Ci troviamo di fronte a principi “giusti”, in linea con l’orientamento consolidato della Suprema Corte di Cassazione secondo cui “l’adozione della regola equitativa di cui all’art. 1226 c.c., deve garantire non solo una adeguata valutazione delle circostanze del caso concreto, ma anche l’uniformità di giudizio a fronte di casi analoghi, essendo intollerabile e non rispondente ad equità che danni identici possano essere liquidati in misura diversa sol perchè esaminati da differenti Uffici giudiziali” (cfr. Cassazione civile sez. III – 20 febbraio 2015 n. 3374).
Più di recente, su tale scia, si è pronunciata Cassazione civile sez. III – 11/07/2014 n. 15883 secondo cui “Il giudice, nell’esercizio dei propri poteri discrezionali nella valutazione equitativa del danno, deve rispettare i principi di adeguatezza e proporzione nonché quello di parità di trattamento e, affinché la liquidazione non risulti arbitraria, deve fornire in sentenza l’indicazione delle ragioni del processo logico sul quale essa è fondata”.
L’equità va dunque intesa nel significato di “adeguatezza” e di “proporzione”, assolvendo alla fondamentale funzione di “garantire l’intima coerenza dell’ordinamento, assicurando che casi uguali non siano trattati in modo diseguale”, con eliminazione delle “disparità di trattamento” e delle “ingiustizie” (così Cass., 7/6/2011, n. 12408: “equità non vuoi dire arbitrio, perchè quest’ultimo, non scaturendo da un processo logico-deduttivo, non potrebbe mai essere sorretto da adeguata motivazione. Alla nozione di equità è consustanziale l’idea di adeguatezza e di proporzione. Ma anche di parità di trattamento”).
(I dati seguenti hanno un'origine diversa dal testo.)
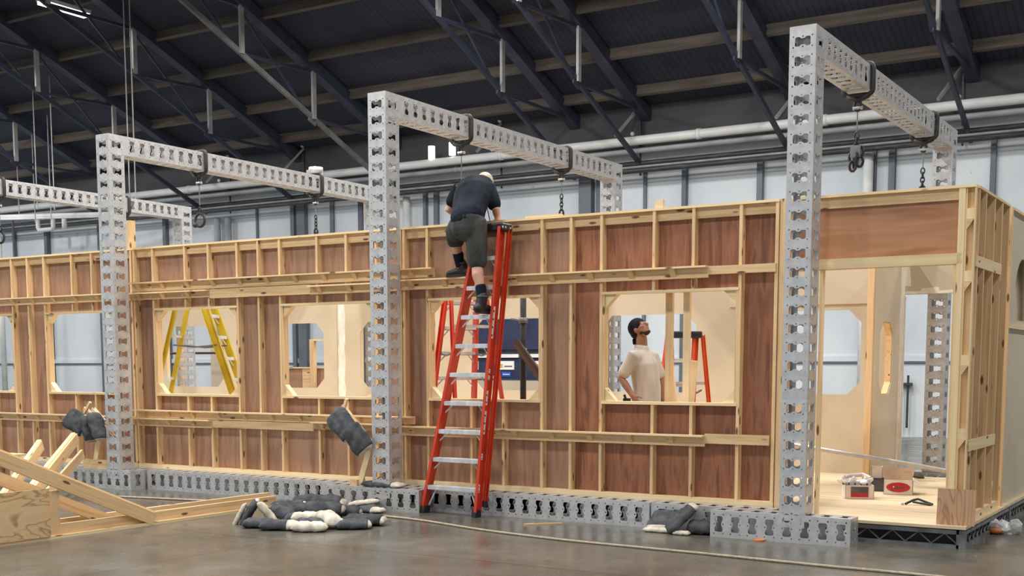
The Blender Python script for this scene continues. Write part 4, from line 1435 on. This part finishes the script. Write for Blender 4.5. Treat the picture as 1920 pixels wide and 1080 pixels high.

Secondo la Suprema Corte, pertanto, “i criteri da adottarsi al riguardo debbono consentire pertanto una valutazione che sia equa, e cioè adeguata e proporzionata (v. Cass., 7/6/2011, n. 12408), in considerazione di tutte le circostanze concrete del caso specifico, al fine di ristorare il pregiudizio effettivamente subito dal danneggiato, in ossequio al principio per il quale il danneggiante e il debitore sono tenuti al ristoro solamente dei danni arrecati con il fatto illecito o l’inadempimento ad essi causalmente ascrivibile (v., da ultimo, Cass., 23/1/2014, n. 1361)”.